We make choices, and those choices require that we have more of one thing and less (or none) of others. I want to live with a beautiful view and boundless privacy…but then I can’t walk to neighborhood restaurants or enjoy the fun of a friendly community. I want to live on the ocean—but there are those pesky hurricanes and all that sand. You get the idea.

One of the short readings I assign my students is Jeff Hayden’s LinkedIn piece on this very topic. Tradeoffs are a part of living a finite life. I can’t have a great marriage and sleep with everyone who catches my eye. I can’t have a great job and stay home in my pajamas all the time watching TV. I can’t I can’t I can’t. So what can I do?

As Hayden says, we can acknowledge and accept our tradeoffs. We can know that being in a relationship means you have to bend so the other person gets what they want, too. Know that every kind of work has its limits, its good days and bad. And know that our happiness isn’t a static thing we “have,” but rather something that ebbs and flows. We create it one day, lose it the next. “Perfect” moments don't last very long.
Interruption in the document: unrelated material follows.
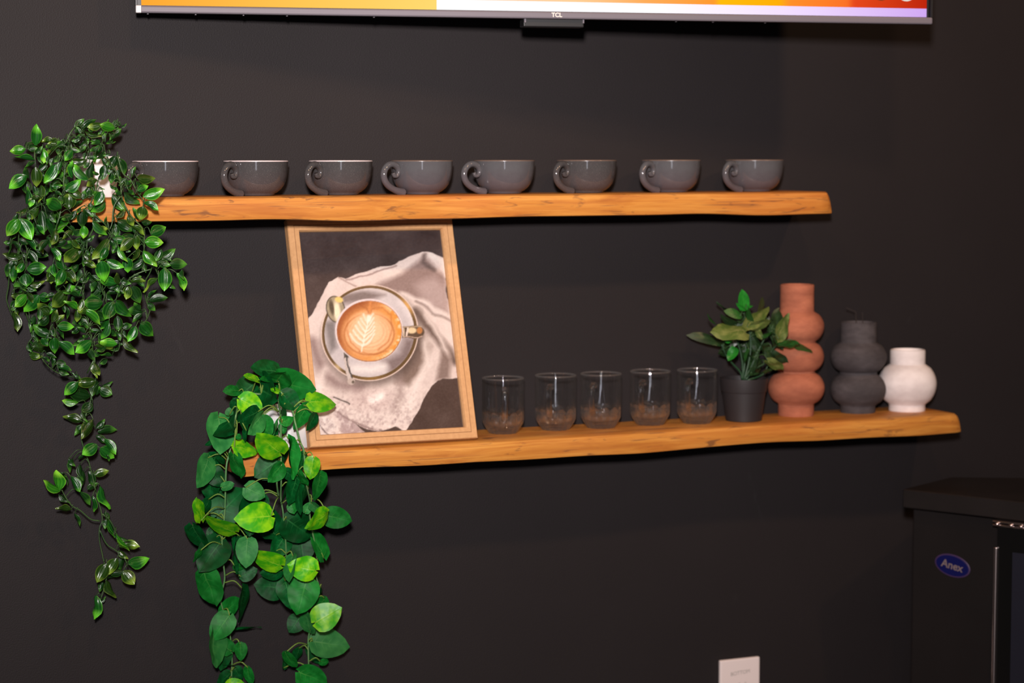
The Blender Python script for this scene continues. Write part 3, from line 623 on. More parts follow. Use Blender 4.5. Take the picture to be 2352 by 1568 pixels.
HT = {'D': leaf_mat('heart_dark', (.0005,.040,.006), (.001,.072,.013), (.03,.19,.045), 'heart', .5, .14),
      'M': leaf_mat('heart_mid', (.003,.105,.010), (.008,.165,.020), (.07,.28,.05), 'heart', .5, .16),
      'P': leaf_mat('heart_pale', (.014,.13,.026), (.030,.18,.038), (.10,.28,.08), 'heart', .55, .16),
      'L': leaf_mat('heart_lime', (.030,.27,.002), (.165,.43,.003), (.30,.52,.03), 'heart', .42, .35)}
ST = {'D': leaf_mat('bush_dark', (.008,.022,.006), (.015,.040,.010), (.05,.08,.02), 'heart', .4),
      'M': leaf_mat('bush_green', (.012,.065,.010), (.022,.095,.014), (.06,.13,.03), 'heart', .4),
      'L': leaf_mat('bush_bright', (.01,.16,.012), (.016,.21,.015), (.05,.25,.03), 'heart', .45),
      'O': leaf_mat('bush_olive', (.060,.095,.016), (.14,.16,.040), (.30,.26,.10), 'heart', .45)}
LM = {}; GROW = {'v': (1.17, 1.04), 'h': (1.06, 1.16), 'b': (1.05, .95)}
def place_leaf(parent, origin, base, tip, r, true_r, kind, key, m, thick=None, name='leaf', rng=random):
    L = (tip-base)*GROW[key[0]][0]; r *= GROW[key[0]][1]; ln = L.length
    if ln < 1e-4: return None
    y = L.normalized(); c = (CP-base).normalized(); n = (c - y*c.dot(y)).normalized()
    roll = math.acos(max(.2, min(1, r/true_r))) * rng.choice((-1, 1)) + rng.uniform(-.16, .16)
    n = Matrix.Rotation(roll, 3, y) @ n; x = y.cross(n)
    wd = max(true_r, r) if r > .3 else r*1.5
    if n.dot(c) < 0: pass
    k = (key, rng.randrange(4))
    if k not in LM: LM[k] = leaf_mesh(kind, k[1], m)
    o = bpy.data.objects.new(name, LM[k]); COL.objects.link(o); o.parent = parent
    Mx = Matrix.Identity(4)
    for i in range(3): Mx[i][0] = x[i]*wd*ln; Mx[i][1] = y[i]*ln; Mx[i][2] = n[i]*ln; Mx[i][3] = base[i]-origin[i]
    o.matrix_basis = Mx; return o
def parse(s):
    out = []
    for e in s.replace('\n', ' ').split(';'):
        q = e.split()
        if len(q) == 6: out.append((*[float(z) for z in q[:5]], q[5]))
    return out
def clampy(y, px, py, lo=-.34): return max(lo, min(-.018, y))
def over_shelf_u(px, py): return px > 118 and 428 < py < 530
# -------- trailing vine on the upper shelf: base x, base y, tip x, tip y, width ratio, tone
A1 = """580 530 578 245 .5 m;420 590 205 625 .62 l;470 600 595 570 .6 m;570 650 680 560 .3 l;700 575 705 780 .5 l;835 540 755 540 .7 l;985 500 800 690 .4 o;
880 440 695 480 .4 o;560 760 290 765 .36 m;570 800 450 885 .4 m;640 945 760 810 .6 d;1030 550 950 470 .8 l;1060 420 1000 570 .5 d;960 680 900 785 .5 m;930 840 750 1105 .5 m;
1000 790 980 960 .5 m;440 1020 185 1200 .5 m;580 880 580 1155 .52 o;450 1110 430 1290 .75 d;430 1490 430 1240 .33 m;510 1330 480 1500 .4 m;680 1180 640 1440 .4 o;1040 720 1045 830 .5 d;
1090 560 1170 740 .7 d;1180 600 1090 740 .6 m;1240 560 1200 720 .4 m;1420 770 1170 780 .42 o;1430 1090 1235 850 .45 m;1180 1060 1215 820 .25 m;850 1150 1100 1010 .5 d;840 1190 1000 1170 .5 m;
1060 1270 1290 1120 .42 m;1330 1390 1140 1195 .5 o;1130 1570 1130 1310 .75 o;1000 1560 785 1435 .6 m;1200 1530 1340 1440 .4 d;1240 320 1375 130 .35 d;1330 280 1540 120 .42 d;1310 340 1260 235 .4 l;
1380 295 1650 350 .24 o;1320 400 1190 435 .4 l;1290 410 1380 360 .5 m;1160 450 1290 520 .5 d;1280 550 1440 470 .4 d;1460 1390 1460 1200 .5 d;590 1440 500 1530 .6 m;580 1380 650 1480 .6 d;
1130 930 1200 820 .5 o;600 740 640 650 .5 d;800 700 780 810 .5 d;1090 1060 1060 1180 .6 d;1020 880 900 900 .5 d;720 960 700 1100 .4 d;900 1280 1000 1330 .5 m;750 1180 740 1330 .5 o;560 1180 600 1330 .5 d;
880 730 830 840 .4 d;1200 830 1120 1000 .35 o;1300 1000 1290 1160 .5 d;860 1380 760 1480 .5 d;700 1000 760 1160 .5 d;1290 640 1400 560 .5 d;1420 420 1500 330 .5 d;1100 480 1160 580 .4 m;1010 1330 1000 1480 .5 o;1350 1420 1380 1280 .5 o"""
A2 = """600 250 410 195 .58 l;430 150 370 330 .22 m;485 190 490 105 .4 m;590 140 640 240 .4 d;690 230 775 170 .3 d;600 330 490 390 .4 d;440 470 455 345 .35 l;600 380 520 425 .4 m;560 420 460 500 .4 d;
380 500 230 510 .3 m;405 510 305 795 .3 m;250 560 300 640 .5 d;150 740 285 745 .4 d;230 790 310 1225 .26 d;180 810 100 880 .6 o;380 730 480 840 .5 d;620 700 500 880 .6 d;650 740 738 975 .5 d;430 850 400 1060 .6 d;
470 900 490 995 .45 l;540 980 540 1135 .55 d;580 1110 690 1050 .55 d;800 1070 690 1170 .6 d;890 1040 940 895 .4 o;960 1060 1225 1055 .48 o;940 1120 1075 1212 .4 o;780 1170 850 1110 .6 m;970 1270 1130 1200 .5 m;
1055 1360 1358 1250 .52 l;760 1220 860 1170 .6 d;740 1290 960 1460 .4 d;900 1370 990 1390 .4 m;560 1330 740 1565 .52 d;1080 1460 1265 1585 .35 m;330 1360 270 1290 .7 m;400 1280 285 1480 .62 m;440 1460 230 1600 .5 m;
200 1460 190 1570 .6 o;520 1180 600 1230 .5 o;560 1200 640 1265 .5 d;200 1200 140 1370 .5 d;250 380 340 300 .4 d;300 420 220 400 .4 d;420 620 350 700 .4 d;520 660 420 670 .3 m;120 640 100 740 .5 o;60 470 170 430 .5 d;
240 300 170 260 .4 m;380 260 320 330 .4 d;560 330 500 280 .4 m;700 200 650 170 .25 d;520 480 600 460 .25 m;640 1000 600 1060 .5 d;880 1170 800 1230 .5 d;700 1330 620 1270 .5 o;960 1230 1010 1320 .4 m;330 1200 420 1230 .3 m;820 1260 900 1330 .5 o;340 1000 250 960 .4 o"""
A3 = """440 210 285 275 .45 o;310 380 138 620 .58 l;330 370 490 672 .62 m;640 200 500 360 .42 o;480 280 470 385 .6 l;680 240 705 528 .52 d;700 195 855 245 .5 d;770 370 935 490 .6 m;760 285 910 310 .5 d;600 470 700 605 .5 m;
750 500 740 615 .3 d;510 560 710 610 .4 d;430 690 575 862 .4 m;310 700 450 770 .6 d;220 740 325 885 .42 d;590 730 570 830 .4 d;460 890 585 1078 .5 d;530 880 758 968 .58 d;370 990 80 958 .5 o;230 1080 125 1290 .62 d;260 1130 222 1372 .5 m;
390 1030 270 1185 .5 o;390 1100 300 1230 .6 m;440 1200 710 1165 .66 m;410 1270 440 1440 .95 m;480 1460 690 1380 .4 o;440 1500 580 1530 .4 o;310 1440 430 1520 .3 o;910 560 845 755 .45 o;770 660 820 825 .4 d;1090 740 878 770 .55 d;
880 830 995 912 .5 o;840 860 947 1040 .45 m;900 920 1000 950 .3 d;930 1070 1085 1185 .5 m;1060 1180 1155 1165 .4 m;870 1100 955 1320 .42 m;850 1190 840 1405 .6 o;1050 1190 955 1415 .55 m;1060 1190 1212 1375 .62 o;1040 1340 1190 1410 .4 o;
1160 480 1180 625 .55 d;1210 560 1310 640 .7 d;1380 490 1365 668 .65 l;1345 255 1347 480 .65 d;1240 240 1172 365 .6 d;1320 190 1262 275 .45 o;1380 230 1495 335 .42 d;1490 120 1465 195 .6 o;1180 720 1312 835 .5 o;1330 700 1240 725 .45 d;
1400 735 1520 650 .45 m;1350 820 1440 730 .4 d;1170 830 1050 970 .3 o;1290 870 1083 1062 .55 o;1345 900 1240 1078 .5 o;1290 1130 1170 1230 .6 d;1320 1200 1240 1375 .45 d;1430 1260 1565 1375 .45 d;1300 1350 1400 1410 .7 m;
1210 1490 1315 1565 .4 m;1240 1480 1305 1515 .5 m;910 1450 955 1565 .5 d;600 640 700 560 .4 d;820 300 900 420 .5 d;560 420 600 560 .3 d;1000 1400 930 1480 .5 d;1500 840 1560 960 .5 d;1480 1420 1530 1530 .5 d;260 640 210 700 .4 o;160 780 150 920 .3 m;1150 1420 1100 1540 .5 d;1420 880 1470 960 .5 m"""
A4 = """20 420 255 588 .5 m;10 300 135 405 .5 d;240 480 240 345 .4 d;410 360 522 222 .42 o;600 320 675 470 .5 o;760 380 683 220 .42 d;850 170 800 372 .75 o;820 430 972 425 .55 d;380 450 385 628 .5 d;430 410 645 552 .62 d;
660 480 830 632 .4 o;700 610 650 500 .42 o;350 690 560 730 .55 m;970 625 1202 520 .62 m;870 745 1138 762 .64 l;855 890 1052 1097 .5 l;690 640 505 690 .5 d;690 690 518 865 .6 o;730 650 742 852 .52 o;270 700 35 978 .42 o;260 840 168 1012 .55 m;
300 720 362 862 .4 d;420 810 355 922 .6 o;440 840 592 1025 .45 l;540 870 628 905 .4 o;165 1060 207 1370 .62 m;250 1050 498 1142 .46 m;590 1010 600 1222 .7 m;840 980 672 952 .36 d;860 1040 645 1185 .55 d;1140 860 1045 1045 .5 d;1100 1040 1332 878 .45 d;
1070 1060 1265 1132 .5 d;1285 1110 1535 1122 .6 d;1200 1170 1190 1498 .56 m;1480 1200 1522 1350 .42 l;1400 1260 1480 1518 .4 l;1220 1030 1292 1062 .4 d;890 1060 900 1225 .4 d;450 1440 410 1275 .5 o;420 1440 193 1395 .5 m;280 1510 430 1440 .5 d;
640 1400 855 1405 .38 o;620 1460 560 1640 .5 o;1090 1340 920 1565 .28 o;0 1300 95 1385 .4 d;100 1400 20 1545 .45 d;20 850 60 935 .4 d;330 560 270 660 .4 d;1050 850 1120 800 .4 m;960 1050 1040 1130 .4 m;700 380 620 330 .3 o;150 640 230 620 .4 d;480 1500 560 1440 .4 d;780 770 830 640 .4 d"""
A5 = """400 160 213 190 .42 o;430 190 288 348 .62 l;460 160 532 302 .5 o;450 60 582 102 .5 o;300 290 205 430 .85 d;630 195 405 425 .5 m;640 205 792 262 .85 m;910 190 765 235 .5 d;1090 115 902 338 .55 o;880 290 820 430 .5 d;980 350 855 492 .45 m;
820 520 635 355 .55 o;610 395 655 472 .5 m;800 530 655 655 .75 d;1275 435 1073 345 .42 l;1350 255 1275 415 .45 o;1300 212 1078 203 .22 l;1200 200 1200 305 .5 m;1340 205 1218 60 .36 m;1360 440 1592 662 .42 l;210 480 250 748 .35 o;575 545 540 770 .42 d;
580 740 600 935 .3 d;825 855 588 695 .52 d;830 760 902 855 .6 m;790 880 842 895 .5 l;920 655 1042 540 .5 o;940 700 1180 712 .56 m;930 750 1032 885 .4 d;510 1040 835 1072 .5 o;680 900 765 1015 .6 m;790 1030 800 915 .3 m;890 890 900 1122 .58 m;955 960 1152 1168 .45 m;
475 1170 662 1202 .45 o;760 1150 905 1212 .5 d;700 1210 792 1282 .4 l;860 1210 872 1362 .42 d;920 1300 1062 1320 .75 d;960 1380 1142 1432 .36 m;960 1430 1108 1478 .42 l;1160 1465 1212 1512 .4 m;1210 1490 1302 1555 .5 d;1280 590 1452 742 .4 d;1290 700 1200 800 .75 d;
1395 815 1278 735 .42 m;1450 870 1368 860 .5 m;1380 905 1283 940 .45 m;1490 935 1283 1078 .5 m;1500 990 1490 1080 .4 d;470 980 500 1110 .3 m;490 590 510 665 .3 l;1080 380 1102 562 .35 d;1020 350 1060 470 .5 d;190 160 250 260 .5 o;330 20 420 110 .3 o;560 1000 490 940 .4 d"""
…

But that’s okay. Life keeps moving and changing, and we're always looking for things. We want a soulmate, a satisfying career, the right place to live, easy relationships with our families, good friends, money for our needs and our wants, fun in our lives... All kinds of ideals are playing around in our heads. And we think deep down that a happy life means having them all. Like it’s really a big scavenger hunt, and we're supposed to follow the clues and gather all the correct pieces, then assemble them into an image of perfection we live in forever. Sorry—it doesn’t work that way. But we can create a life with tradeoffs we understand and even appreciate, with people who aren’t perfect but whom we love just the same (like they love us, despite our imperfections). We can let go of the static image and believe tradeoffs are normal and okay and even beautiful.